傑作本手描京友禅お振袖 創業450余年・老舗【千總】

 

    

 

今から遡ること450年あまり。
西暦1555年(弘治元年)、千切屋西村家が京都三条烏丸西入御倉町の地に織物業を始めたことが千總の創業のはじまりとされております。

もともと千總の先祖は藤原氏の出で、奈良興福寺の一乗院に関係が深く、春日大社の若宮祭に『千切花』(ちぎりばな)と呼ぶ供花を捧げるのを慣例としていました。

京都に移ったのは、平安遷都に際し都城造営の仕事を命ぜられたからだといいます。
この宮大工のときに『千切屋』の屋号を賜り、そして織物業の創業にあたり千切屋總左衛門の名から『千總』と名付けたのでした。

その後、江戸の中期にかけて友禅染めが大流行し、千總も御所や宮家の御用をはじめとして友禅小袖を手がけ、その優秀な技術と感覚が賞賛を得ました。
昭和33年には皇太子様御成婚のための美智子様調度品の御用命を受ける等、現在に至るまで 「千總の友禅」は多くの人々にとって憧れの存在となっております。

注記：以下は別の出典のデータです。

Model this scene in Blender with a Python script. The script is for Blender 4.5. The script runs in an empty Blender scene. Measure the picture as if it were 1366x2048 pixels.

今回ご紹介いたしますのは、「千總らしさ」を感じさせる最高級の逸品。
その時流の流行色やデザインだけを追いかけるのではなく、不易流行の「美しさ」を求めて製作された振袖ですので、悠久の愛らしさやたおやかさが香りたつようです。

自然の絹布の優しさと力強ささえ感じる、厳選された丹後の紋綸子地。
しっとりと、地色は描かれる古典柄が雅やかに浮かび上がる水色地。

紗綾形に草花の地紋がしっかりと艶めき、はんなりと鮮やかながらも
上品さを醸し出す、それだけで上質を感じる心躍る絹地です。

ここそこに広がる、悠久の古典文様…
大きく、小さく華やぐ、桜や梅、楓などの四季花に、装飾豊かな文様が、金屏風を背景にしたような枠組みの内外に所狭しと表現されました。

地色の発色の素晴らしさはもとより、白く細い本糸目の輪郭線、金彩加工の重さ、唐織のような刺繍のボリュームなど、どれをとっても非のうちどころのない素晴らしい仕上りです。